Saturday, 23 November 2024, 20:29

gaulislam edisi 360/tahun ke-7 (20 Dzhulqa’idah 1435 H/ 15 September 2014)

Hari gini, siapa yang belum mengenal jejaring sosial? Hmm.. hampir seluruh masyarakat Indonesia maupun luar Indonesia yang melek teknologi komunikasi, pasti memiliki jejaring sosial. Seperti; Facebook, Twitter, Instagram, Path, Snapchat, Ask.fm, dan lain sebagainya.
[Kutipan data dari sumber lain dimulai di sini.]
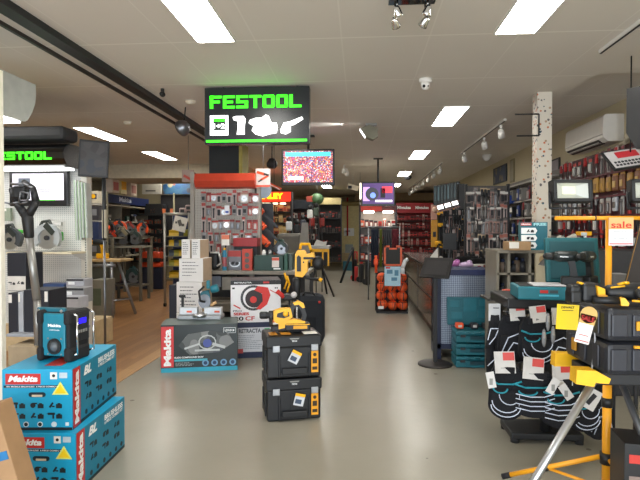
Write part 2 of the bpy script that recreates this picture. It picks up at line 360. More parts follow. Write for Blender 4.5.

Menurut data yang saya kutip dari sebuah situs berita (kompas.com), hasil penelitian terbaru mencatat pengguna internet di Indonesia yang berasal dari kalangan anak-anak dan remaja diprediksi mencapai 30 juta. Bahkan, sebanyak 98 persen dari anak dan remaja mengaku tahu tentang internet dan 79,5 persen di antaranya adalah pengguna internet. Wihh, canggih bener!

Syukurlah! Beriring dengan semakin canggihnya teknologi di Indonesia, banyak pengguna yang memakainya dengan selazimnya. Beberapa hari yang lalu, saya membuka salah satu akun jejaring sosial milik saya pribadi, dan tak sengaja melihat catatan teman saya. Dia mengaku sedang menggelar bakti sosial, dengan cara menjual baju-baju bekas yang masih layak pakai, lalu hasil dari jualan tersebut diberikan kepada panti asuhan dan orang-orang yang tida mampu. Cakep kan?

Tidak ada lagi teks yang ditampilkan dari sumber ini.